When Wanda Wloch moved into her Rexdale home in 1983, it became her cozy refuge after a busy day working as a bank administrator.

At the time, the area, near Humber College Boulevard and Highway 27, was like other Toronto subdivisions filled with single-family homes lining a winding maze of streets.

But over the years, dozens of neighbouring homes were sold to profit-minded investors who divided them into multi-residential units and rented the rooms to students attending nearby Humber College’s North Campus, Wloch says.

With limited low-cost housing options, similar student enclaves close to other post-secondary institutions in the city are reshaping the suburban landscape, experts say.

In North Etobicoke, that has turned a once quiet community into one disrupted by “wild drunken parties,” drugs, loud music, vandalism, cars blocking street access and abusive language, says Wloch.

“City hall needs to take appropriate action to prevent these deplorable conditions from continuing,” says Wloch.

City staff say legal, licensed rooming houses are the answer.

“A licensing bylaw provides the city with additional tools to protect the health and safety of tenants in multi-tenant houses, as well as mitigate the impact on the surrounding community,” says a staff report that Mayor John Tory’s executive committee will consider Wednesday.

Staff is recommending public consultations on a proposed zoning and licensing regime for rooming houses across Toronto, including Wloch’s Etobicoke neighbourhood, and Scarborough where they haven’t been allowed.

Wloch and several neighbours - who didn’t want to be identified fearing reprisals - have a different solution.

“Do not legalize rooming houses,” they said loudly and in unison last Sunday sitting in Wloch’s living room, where she recapped her decade-long battle to shut the rooming houses down.

Wloch has circulated petitions, badgered city councillors and officers and taken photographs and videos of broken bottles, garbage, unkempt lawns and evidence of “peeing on my property.” She also provided licensing staff with a list of properties she believes are illegal rooming houses, but feels ignored.

Mark Sraga, the city’s director of investigation services in the licensing division, says that’s not the case. “We have in fact laid charges against one of those properties, and we’re continuing our investigations into other ones.”

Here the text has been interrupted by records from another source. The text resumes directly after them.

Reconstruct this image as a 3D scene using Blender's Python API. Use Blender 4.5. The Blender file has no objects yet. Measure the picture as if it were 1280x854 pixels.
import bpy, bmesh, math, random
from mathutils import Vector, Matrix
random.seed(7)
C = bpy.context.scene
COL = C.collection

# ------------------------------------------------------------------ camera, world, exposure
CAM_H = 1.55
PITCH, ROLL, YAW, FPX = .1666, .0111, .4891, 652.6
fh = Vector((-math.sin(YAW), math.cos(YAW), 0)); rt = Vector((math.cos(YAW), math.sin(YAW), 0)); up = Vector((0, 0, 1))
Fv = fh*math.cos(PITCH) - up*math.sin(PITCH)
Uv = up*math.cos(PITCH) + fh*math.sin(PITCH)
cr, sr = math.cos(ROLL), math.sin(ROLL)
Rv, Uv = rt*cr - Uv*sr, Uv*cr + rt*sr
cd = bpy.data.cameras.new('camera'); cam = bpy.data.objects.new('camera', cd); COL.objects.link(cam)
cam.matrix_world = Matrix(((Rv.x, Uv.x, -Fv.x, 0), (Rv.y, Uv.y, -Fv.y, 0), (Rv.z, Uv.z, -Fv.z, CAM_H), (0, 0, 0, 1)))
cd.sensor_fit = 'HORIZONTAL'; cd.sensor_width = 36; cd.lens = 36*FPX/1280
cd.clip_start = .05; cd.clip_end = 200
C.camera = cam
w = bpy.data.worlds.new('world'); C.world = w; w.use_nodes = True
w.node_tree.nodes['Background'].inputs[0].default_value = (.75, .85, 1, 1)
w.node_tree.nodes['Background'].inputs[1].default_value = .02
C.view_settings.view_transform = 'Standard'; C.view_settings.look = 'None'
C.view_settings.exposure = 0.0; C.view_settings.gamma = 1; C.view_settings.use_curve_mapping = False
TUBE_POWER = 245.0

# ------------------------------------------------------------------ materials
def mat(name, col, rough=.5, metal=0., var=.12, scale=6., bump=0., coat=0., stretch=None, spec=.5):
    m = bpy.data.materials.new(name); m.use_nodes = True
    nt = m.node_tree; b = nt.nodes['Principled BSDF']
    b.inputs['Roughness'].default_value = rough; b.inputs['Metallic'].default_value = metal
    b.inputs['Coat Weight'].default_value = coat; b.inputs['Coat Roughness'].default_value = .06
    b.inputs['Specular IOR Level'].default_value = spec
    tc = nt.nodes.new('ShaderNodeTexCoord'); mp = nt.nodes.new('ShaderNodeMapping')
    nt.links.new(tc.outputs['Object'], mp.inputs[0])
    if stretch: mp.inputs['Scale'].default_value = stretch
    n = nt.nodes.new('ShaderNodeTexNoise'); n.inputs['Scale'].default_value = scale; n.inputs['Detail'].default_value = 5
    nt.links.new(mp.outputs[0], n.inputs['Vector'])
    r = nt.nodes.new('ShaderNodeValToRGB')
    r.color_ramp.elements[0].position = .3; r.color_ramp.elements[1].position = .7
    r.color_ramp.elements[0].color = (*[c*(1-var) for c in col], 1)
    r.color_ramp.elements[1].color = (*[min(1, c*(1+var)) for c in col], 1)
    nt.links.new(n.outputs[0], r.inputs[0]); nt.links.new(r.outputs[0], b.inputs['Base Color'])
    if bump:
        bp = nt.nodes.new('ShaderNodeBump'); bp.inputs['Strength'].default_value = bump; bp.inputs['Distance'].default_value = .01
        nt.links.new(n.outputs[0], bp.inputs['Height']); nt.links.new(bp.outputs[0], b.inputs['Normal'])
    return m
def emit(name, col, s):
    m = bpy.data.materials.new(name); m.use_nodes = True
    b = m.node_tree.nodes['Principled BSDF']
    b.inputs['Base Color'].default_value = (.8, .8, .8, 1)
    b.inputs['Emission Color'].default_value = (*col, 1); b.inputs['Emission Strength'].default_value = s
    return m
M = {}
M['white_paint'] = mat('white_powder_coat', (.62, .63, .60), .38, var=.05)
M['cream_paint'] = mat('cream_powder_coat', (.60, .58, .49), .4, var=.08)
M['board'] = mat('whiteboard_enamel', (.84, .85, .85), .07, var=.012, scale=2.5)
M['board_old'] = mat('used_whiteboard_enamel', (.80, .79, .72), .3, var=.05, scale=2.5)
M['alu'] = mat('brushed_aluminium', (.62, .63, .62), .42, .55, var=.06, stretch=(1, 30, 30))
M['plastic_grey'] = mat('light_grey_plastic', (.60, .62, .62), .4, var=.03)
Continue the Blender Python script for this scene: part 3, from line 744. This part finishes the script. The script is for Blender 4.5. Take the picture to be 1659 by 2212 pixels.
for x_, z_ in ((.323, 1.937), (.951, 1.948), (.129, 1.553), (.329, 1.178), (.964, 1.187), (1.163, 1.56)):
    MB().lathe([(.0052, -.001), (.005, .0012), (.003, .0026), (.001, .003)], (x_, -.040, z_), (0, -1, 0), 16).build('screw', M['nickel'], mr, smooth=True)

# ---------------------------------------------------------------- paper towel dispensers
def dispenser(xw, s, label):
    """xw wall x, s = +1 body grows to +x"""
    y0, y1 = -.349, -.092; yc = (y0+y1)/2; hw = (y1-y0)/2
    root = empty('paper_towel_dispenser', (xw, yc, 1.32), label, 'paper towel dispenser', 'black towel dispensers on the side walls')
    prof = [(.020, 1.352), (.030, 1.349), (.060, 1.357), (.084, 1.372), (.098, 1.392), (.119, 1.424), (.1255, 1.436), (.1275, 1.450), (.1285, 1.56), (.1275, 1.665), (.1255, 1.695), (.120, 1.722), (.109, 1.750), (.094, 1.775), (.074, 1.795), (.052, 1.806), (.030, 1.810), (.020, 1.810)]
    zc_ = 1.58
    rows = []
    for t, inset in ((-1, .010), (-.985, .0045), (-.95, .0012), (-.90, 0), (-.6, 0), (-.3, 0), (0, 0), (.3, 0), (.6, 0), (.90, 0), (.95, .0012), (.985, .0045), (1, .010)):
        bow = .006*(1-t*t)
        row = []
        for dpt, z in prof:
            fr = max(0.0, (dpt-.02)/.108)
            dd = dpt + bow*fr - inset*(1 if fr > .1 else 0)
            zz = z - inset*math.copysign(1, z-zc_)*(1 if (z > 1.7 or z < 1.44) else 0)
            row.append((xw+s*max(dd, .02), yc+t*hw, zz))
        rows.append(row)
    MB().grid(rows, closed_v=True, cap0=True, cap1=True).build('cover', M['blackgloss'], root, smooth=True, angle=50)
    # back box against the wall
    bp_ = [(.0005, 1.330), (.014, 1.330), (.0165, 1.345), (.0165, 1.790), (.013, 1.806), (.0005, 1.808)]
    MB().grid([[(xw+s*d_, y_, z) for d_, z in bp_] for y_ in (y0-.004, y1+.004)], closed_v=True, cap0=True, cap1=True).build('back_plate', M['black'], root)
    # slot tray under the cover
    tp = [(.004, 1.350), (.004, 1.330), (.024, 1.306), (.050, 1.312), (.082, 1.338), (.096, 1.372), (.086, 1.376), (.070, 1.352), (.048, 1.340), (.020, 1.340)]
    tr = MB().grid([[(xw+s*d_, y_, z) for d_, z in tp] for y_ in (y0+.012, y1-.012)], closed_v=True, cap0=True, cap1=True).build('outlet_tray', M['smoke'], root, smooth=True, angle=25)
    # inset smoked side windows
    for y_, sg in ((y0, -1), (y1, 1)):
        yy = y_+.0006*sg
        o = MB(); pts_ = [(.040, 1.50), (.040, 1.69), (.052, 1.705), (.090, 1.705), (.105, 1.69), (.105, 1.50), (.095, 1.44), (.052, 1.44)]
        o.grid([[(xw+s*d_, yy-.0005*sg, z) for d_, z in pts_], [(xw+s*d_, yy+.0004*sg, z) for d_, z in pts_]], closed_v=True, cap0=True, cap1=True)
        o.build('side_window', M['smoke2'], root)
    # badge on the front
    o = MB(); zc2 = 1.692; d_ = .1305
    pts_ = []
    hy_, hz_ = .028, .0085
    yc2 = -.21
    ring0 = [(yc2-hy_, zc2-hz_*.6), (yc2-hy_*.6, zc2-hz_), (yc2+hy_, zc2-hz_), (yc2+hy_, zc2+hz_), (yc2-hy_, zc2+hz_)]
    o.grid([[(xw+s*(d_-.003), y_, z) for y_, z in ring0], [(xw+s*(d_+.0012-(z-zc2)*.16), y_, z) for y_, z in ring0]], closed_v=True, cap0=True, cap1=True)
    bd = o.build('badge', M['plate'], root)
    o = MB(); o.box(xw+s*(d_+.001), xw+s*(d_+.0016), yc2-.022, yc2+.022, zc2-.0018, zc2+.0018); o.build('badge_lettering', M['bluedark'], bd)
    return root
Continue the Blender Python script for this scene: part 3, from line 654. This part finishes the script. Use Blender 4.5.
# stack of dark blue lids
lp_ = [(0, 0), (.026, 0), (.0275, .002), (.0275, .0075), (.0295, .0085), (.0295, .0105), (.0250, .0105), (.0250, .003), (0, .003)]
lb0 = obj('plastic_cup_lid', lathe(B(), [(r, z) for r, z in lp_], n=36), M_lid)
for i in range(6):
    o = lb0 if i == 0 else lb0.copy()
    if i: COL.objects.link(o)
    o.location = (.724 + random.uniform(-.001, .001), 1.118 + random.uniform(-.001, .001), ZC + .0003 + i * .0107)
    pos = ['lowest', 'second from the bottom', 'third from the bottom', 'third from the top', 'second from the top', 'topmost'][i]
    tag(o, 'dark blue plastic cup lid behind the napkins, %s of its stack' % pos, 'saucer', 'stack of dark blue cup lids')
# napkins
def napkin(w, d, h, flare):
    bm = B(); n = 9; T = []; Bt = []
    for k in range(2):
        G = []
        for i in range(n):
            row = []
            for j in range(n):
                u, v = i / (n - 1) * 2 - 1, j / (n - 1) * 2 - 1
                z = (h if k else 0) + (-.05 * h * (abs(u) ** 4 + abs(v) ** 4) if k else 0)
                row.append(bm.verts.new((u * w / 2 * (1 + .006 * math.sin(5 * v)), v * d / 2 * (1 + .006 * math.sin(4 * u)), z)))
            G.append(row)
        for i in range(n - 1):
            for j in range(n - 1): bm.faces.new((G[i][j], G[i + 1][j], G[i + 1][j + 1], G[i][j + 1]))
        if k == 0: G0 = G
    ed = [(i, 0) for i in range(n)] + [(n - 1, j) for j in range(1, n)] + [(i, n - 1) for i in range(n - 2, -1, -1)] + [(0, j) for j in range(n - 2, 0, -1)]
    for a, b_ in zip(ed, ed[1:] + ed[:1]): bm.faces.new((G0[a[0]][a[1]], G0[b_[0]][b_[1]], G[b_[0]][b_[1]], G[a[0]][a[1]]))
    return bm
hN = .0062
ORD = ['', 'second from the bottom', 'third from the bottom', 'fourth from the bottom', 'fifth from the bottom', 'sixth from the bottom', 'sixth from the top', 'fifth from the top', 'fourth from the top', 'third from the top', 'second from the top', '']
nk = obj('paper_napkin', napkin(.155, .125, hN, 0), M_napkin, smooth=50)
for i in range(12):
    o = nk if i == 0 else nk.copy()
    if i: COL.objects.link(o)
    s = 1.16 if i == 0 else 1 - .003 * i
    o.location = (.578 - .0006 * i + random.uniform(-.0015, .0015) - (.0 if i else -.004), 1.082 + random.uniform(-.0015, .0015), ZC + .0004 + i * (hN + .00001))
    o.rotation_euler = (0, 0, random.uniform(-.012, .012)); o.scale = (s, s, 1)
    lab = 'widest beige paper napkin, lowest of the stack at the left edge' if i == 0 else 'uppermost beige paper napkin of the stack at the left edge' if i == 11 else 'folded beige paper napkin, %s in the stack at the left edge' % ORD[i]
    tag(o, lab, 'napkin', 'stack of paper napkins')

He adds that sometimes residents mistakenly believe a dwelling is being used as an illegal rooming house. “A bunch of students living together and sharing a house does not make it necessarily a rooming house,” he says.

“That’s what we’re trying to do with this report. We’ve identified better and clearer definitions and descriptions of what is and what is not a rooming house and the enforcement regulations to go with it.”

Last spring, the 70-year-old Wloch says she could take it no more.

With her walls shaking and dog barking, due to the music pumping out of speakers set up in a parking lot at Humber, Wloch says she marched across the street and confronted a DJ - with a broken bottle in her hand. Police laid criminal charges.

“My nerves, I guess, got the better of me,” she says. “I’m usually pretty good at controlling stuff and I have for the past ten years.”

Councillor Vincent Crisanti, who represents the area in his Ward 1 (Etobicoke North), bristles at the suggestion that he has not responded to resident complaints, citing various public meetings and visits to constituents.

“It’s been an ongoing and growing frustration in that community, and I feel for them,” says Crisanti, one of four deputy mayors.

But he also feels the problem could be made better with regulation, even if it’s an unpopular position for some.

“The tools that we have right now just aren’t adequate for our municipal licensing people to go out there and do the enforcement that they need to do,” he says.

“They don’t have the right-of-entry. Anybody answering the door can just say sorry and close the door. It’s very difficult to control.”

He suggests rooming houses be regulated in a similar manner to restaurants, subject to random inspections. Crisanti would also like to see the number of renters limited to four or five.

“I see the light at the end of the tunnel here. I see that there will be solutions. Will everybody be happy with that? Absolutely not. How do you keep everyone happy in anything in government and in life? Will the majority be happy, absolutely.”